Here we go again. Prostitution, trafficking, the sexual exploitation of kids. All of a piece, all equally wicked, and all inextricably linked (and unpacked quite nicely over at Boinkology). It’s what we’ve come to expect from the zealots who put their own souls ahead of other people’s bodies and minds. The goody two-shoes rescue cowboys, the dumpy academics, shrill on their soapboxes.
Except the poster above doesn’t come from the usual suspects. It travels around Chicago on the back end of buses, and is produced by the Prostitution Alternatives Round Table. I happened upon PART when I went to a talk they organised during my only ever visit to Chicago. (I know, I know, three days in Chicago and I go to public meetings with HIV case-workers? All I can say in my defence is that it was the second week of February and the room was well heated.) I believe PART is trying hard to find practical solutions to a constellation of social problems, including homelessness, which are woven into an uncomfortable fabric of poverty in Chicago. But not all sex work is cut from that cloth.
It so happens that I’ve just finished Tracy Quan’s giggle-inducing Diary of a Jetsetting Call Girl (she’s especially funny about zealotry within sex worker activism itself; I made a mental note to plan a major cull of my T-shirt collection). So today I’m perhaps thinking more about the top end of the industry. Obviously, sex workers who get flown across continents for champagne-fuelled working holidays in renovated villas do not represent all sex workers. But nor do under-age street walkers who are beaten iinto turning over four fifths of their earnings to their pimps. Sex is a complicated commodity, and its trade therefore makes for a kaleidescopically complicated industry.

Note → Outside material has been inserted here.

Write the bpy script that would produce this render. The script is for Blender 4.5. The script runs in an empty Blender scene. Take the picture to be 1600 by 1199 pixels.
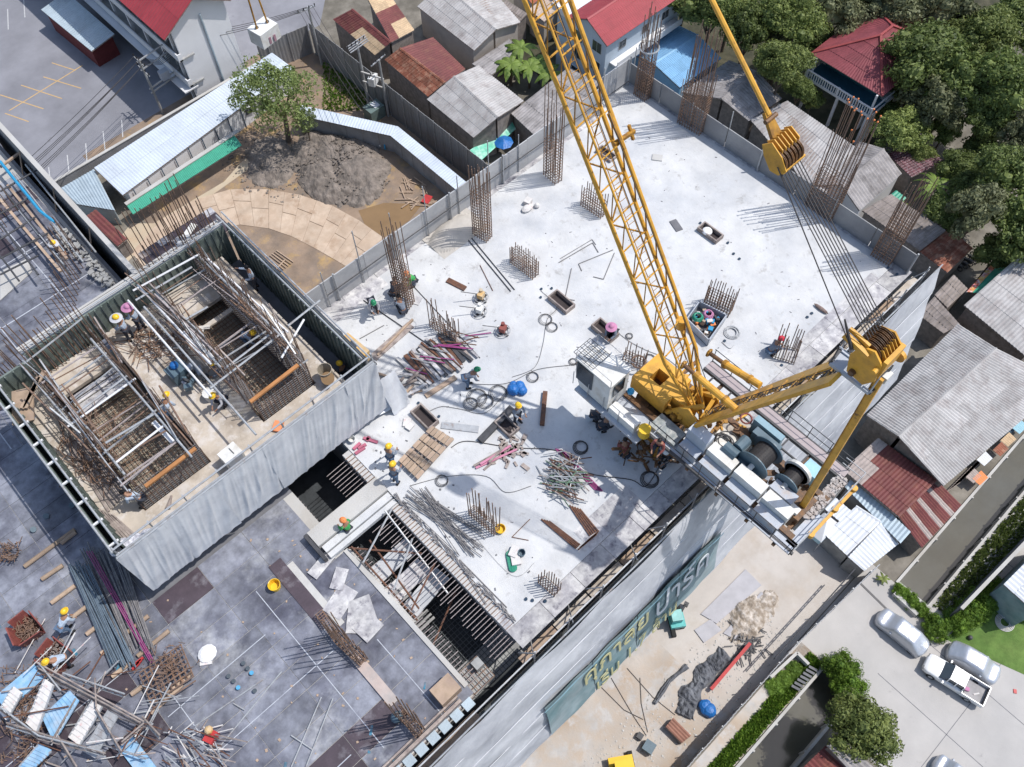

Over-simplifying the issue by re-painting it in black and white may suggest simple solutions, but it is unlikely to produce effective ones.
Comment by anonymous because the Internet is forever, 16/08/08, 12:58:
Even if you don’t like her scholarship or her politics, I think the word “dumpy” is an unnecessary slur. Is that really the direction you want to take the conversation in?
Comment by jessica suzette santascoy, 19/08/08, 11:45:
It’s far too easy to paint sex workers as a monolithic (usually sinful) group. Same as strippers.
On an ABC special, sex workers were portrayed as follows: “Behind every prostitute is a story of sex abuse, drug dependency or mental illness,” Sloan said. “No one chooses this.” See http://www.msnbc.msn.com/id/23708970/
ABC really conveyed their stereotype of sex workers through the dialog chosen for the script, editing, and choosing sex workers who played to the stereotype. While many sex workers may have had abusive backgrounds, many “regular” workers can claim the same, yet the report failed to point this out.
Comment by Tracy Quan, 21/08/08, 09:57:
THIS is where “dumpy” originates? Hi Elizabeth! This is giggle-inducing indeed. In another post, minutes ago, I had no idea I was wringing my hands over the sensitivity of an “anti.”
No, I wasn’t trying to be Christlike or Pollyanalike… I just looked at the situation without personal bias because the face you showed was anonymous to me. I still think it’s best to avoid puncturing someone’s vanity, to be on the safe side.